(Records excerpted from a collection)
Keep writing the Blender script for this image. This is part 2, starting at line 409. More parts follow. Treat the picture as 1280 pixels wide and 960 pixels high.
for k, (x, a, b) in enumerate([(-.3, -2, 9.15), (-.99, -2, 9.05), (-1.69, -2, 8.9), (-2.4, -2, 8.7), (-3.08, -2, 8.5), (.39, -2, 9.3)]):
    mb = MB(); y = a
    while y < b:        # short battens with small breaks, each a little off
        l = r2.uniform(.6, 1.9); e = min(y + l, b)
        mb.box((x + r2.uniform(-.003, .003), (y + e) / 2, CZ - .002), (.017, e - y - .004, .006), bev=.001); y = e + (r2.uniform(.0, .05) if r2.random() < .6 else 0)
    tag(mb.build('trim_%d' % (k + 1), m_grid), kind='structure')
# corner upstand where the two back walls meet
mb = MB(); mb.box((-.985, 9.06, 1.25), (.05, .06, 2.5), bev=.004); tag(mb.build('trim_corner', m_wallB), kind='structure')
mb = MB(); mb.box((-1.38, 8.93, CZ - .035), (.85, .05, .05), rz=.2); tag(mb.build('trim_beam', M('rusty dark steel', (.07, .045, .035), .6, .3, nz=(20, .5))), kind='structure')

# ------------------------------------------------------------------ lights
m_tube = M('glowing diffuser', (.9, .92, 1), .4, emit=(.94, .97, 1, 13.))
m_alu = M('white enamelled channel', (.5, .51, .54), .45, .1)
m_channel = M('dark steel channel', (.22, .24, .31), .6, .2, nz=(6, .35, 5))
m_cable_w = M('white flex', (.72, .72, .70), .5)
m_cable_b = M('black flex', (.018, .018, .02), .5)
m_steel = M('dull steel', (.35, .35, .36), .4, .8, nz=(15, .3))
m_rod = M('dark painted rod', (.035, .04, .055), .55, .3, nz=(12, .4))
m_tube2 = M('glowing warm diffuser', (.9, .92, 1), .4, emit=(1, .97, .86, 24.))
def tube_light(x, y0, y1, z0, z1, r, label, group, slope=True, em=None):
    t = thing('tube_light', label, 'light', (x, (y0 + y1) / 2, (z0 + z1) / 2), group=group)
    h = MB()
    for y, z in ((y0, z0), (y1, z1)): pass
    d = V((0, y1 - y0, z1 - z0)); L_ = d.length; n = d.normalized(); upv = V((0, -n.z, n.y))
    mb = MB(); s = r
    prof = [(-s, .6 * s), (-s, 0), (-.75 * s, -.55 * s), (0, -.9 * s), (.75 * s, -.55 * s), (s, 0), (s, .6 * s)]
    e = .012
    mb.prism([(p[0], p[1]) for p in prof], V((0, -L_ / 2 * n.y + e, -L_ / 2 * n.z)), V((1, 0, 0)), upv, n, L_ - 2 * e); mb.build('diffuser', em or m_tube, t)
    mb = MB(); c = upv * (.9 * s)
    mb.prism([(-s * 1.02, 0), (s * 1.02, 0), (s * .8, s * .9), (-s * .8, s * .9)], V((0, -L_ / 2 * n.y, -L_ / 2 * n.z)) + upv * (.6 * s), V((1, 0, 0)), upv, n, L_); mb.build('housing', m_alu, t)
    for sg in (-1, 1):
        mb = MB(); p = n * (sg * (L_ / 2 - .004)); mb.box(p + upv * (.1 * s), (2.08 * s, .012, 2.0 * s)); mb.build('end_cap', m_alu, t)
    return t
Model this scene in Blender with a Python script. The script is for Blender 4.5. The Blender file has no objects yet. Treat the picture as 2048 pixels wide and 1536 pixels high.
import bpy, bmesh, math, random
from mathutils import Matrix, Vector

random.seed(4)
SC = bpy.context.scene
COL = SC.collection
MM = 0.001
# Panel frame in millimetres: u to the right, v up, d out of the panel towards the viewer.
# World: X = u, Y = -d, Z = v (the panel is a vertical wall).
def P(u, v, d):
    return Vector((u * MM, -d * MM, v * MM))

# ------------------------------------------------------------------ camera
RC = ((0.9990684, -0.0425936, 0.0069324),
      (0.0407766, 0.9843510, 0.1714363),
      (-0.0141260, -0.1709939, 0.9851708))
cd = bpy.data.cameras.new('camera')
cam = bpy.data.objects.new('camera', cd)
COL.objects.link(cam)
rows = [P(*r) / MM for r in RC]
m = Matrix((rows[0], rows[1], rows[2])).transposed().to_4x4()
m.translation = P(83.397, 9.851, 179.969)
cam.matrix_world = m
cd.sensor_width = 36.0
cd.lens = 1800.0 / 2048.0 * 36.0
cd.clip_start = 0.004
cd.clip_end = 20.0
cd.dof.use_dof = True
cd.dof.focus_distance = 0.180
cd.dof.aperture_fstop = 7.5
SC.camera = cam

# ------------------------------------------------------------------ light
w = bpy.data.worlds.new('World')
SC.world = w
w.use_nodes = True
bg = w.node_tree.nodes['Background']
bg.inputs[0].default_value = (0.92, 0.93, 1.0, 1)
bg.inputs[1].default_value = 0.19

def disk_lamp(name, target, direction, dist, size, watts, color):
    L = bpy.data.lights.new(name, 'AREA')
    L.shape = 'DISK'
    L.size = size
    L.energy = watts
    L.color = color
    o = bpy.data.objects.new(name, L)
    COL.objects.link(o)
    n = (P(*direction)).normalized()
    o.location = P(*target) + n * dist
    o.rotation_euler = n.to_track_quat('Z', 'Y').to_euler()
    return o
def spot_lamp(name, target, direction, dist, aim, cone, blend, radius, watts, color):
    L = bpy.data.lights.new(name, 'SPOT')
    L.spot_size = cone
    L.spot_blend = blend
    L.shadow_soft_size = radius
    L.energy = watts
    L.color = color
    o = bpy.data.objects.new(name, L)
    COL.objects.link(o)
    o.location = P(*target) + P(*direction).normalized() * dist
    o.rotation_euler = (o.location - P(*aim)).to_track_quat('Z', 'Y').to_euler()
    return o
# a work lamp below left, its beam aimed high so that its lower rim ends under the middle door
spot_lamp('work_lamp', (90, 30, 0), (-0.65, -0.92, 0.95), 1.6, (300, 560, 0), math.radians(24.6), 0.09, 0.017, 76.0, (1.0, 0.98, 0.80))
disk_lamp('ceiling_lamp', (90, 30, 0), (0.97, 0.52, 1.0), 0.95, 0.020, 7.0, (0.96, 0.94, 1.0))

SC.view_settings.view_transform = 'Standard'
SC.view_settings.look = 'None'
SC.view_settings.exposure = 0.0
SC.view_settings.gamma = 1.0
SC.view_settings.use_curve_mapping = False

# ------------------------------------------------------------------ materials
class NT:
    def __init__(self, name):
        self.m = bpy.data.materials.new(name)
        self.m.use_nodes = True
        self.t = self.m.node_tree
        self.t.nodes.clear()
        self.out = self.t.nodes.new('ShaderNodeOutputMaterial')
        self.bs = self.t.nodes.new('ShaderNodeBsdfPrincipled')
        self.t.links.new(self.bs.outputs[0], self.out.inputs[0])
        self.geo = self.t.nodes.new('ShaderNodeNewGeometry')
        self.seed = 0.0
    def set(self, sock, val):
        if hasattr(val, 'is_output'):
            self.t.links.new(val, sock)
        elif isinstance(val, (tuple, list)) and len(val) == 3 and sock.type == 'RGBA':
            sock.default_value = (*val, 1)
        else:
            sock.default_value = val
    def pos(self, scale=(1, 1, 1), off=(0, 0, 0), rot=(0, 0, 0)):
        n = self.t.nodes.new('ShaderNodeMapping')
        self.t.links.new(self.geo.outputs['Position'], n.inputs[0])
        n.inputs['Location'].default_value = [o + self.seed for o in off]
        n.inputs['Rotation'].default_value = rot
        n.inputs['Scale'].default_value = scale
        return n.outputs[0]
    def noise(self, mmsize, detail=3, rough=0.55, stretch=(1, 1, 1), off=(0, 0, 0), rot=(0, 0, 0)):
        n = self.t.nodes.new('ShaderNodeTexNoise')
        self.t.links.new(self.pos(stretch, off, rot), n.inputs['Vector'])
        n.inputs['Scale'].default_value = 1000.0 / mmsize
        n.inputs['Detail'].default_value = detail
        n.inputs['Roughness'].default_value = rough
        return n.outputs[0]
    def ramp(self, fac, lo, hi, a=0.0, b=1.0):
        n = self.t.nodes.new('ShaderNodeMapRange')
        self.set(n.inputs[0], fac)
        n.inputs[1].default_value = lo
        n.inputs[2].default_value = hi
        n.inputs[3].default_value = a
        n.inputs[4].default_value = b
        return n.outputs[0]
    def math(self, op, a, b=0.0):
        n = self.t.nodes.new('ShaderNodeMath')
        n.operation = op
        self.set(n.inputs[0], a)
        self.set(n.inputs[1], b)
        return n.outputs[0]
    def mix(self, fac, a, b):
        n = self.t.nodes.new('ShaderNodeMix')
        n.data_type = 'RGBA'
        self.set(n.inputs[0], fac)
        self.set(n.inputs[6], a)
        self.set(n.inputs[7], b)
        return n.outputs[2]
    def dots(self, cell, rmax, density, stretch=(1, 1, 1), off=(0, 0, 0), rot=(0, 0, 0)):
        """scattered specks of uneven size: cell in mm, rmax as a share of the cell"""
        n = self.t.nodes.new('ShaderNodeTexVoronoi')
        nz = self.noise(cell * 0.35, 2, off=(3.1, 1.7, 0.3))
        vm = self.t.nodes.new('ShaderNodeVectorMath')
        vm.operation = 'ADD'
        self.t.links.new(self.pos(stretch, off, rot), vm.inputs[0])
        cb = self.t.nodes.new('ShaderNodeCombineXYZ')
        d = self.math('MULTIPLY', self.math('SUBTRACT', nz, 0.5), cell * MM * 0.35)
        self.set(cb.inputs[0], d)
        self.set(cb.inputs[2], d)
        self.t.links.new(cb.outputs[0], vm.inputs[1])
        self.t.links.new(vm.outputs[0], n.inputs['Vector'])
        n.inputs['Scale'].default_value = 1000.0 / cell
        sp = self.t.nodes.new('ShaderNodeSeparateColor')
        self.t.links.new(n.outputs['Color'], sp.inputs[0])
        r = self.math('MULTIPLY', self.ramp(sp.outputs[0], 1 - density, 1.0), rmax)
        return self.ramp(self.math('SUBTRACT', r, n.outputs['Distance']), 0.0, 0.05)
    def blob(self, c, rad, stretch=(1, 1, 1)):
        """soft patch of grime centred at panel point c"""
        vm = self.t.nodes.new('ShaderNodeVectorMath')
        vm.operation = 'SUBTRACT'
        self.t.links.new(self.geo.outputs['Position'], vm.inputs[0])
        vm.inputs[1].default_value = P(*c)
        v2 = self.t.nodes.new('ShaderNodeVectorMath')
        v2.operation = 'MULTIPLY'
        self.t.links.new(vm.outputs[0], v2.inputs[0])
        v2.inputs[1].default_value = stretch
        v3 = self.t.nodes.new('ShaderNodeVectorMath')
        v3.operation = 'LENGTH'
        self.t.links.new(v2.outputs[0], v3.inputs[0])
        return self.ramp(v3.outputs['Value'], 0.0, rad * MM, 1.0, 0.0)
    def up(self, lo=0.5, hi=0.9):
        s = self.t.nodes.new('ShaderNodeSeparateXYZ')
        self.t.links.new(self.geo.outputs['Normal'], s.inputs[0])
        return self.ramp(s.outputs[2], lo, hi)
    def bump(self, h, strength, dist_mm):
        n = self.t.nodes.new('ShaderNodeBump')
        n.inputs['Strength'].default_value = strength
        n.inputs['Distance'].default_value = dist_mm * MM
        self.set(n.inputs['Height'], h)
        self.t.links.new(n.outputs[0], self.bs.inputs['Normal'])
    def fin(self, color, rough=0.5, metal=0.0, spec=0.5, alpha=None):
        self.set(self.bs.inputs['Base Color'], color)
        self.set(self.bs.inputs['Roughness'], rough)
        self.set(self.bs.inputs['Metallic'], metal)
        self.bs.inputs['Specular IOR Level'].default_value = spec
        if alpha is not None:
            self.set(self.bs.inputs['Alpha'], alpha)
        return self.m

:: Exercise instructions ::
Return the entries above unchanged, starting at the first line and stopping after the line with "mb = MB(); mb.box((-1.38, 8.93, CZ".

:: Expected answer ::
Keep writing the Blender script for this image. This is part 2, starting at line 409. More parts follow. Treat the picture as 1280 pixels wide and 960 pixels high.
for k, (x, a, b) in enumerate([(-.3, -2, 9.15), (-.99, -2, 9.05), (-1.69, -2, 8.9), (-2.4, -2, 8.7), (-3.08, -2, 8.5), (.39, -2, 9.3)]):
    mb = MB(); y = a
    while y < b:        # short battens with small breaks, each a little off
        l = r2.uniform(.6, 1.9); e = min(y + l, b)
        mb.box((x + r2.uniform(-.003, .003), (y + e) / 2, CZ - .002), (.017, e - y - .004, .006), bev=.001); y = e + (r2.uniform(.0, .05) if r2.random() < .6 else 0)
    tag(mb.build('trim_%d' % (k + 1), m_grid), kind='structure')
# corner upstand where the two back walls meet
mb = MB(); mb.box((-.985, 9.06, 1.25), (.05, .06, 2.5), bev=.004); tag(mb.build('trim_corner', m_wallB), kind='structure')
mb = MB(); mb.box((-1.38, 8.93, CZ - .035), (.85, .05, .05), rz=.2); tag(mb.build('trim_beam', M('rusty dark steel', (.07, .045, .035), .6, .3, nz=(20, .5))), kind='structure')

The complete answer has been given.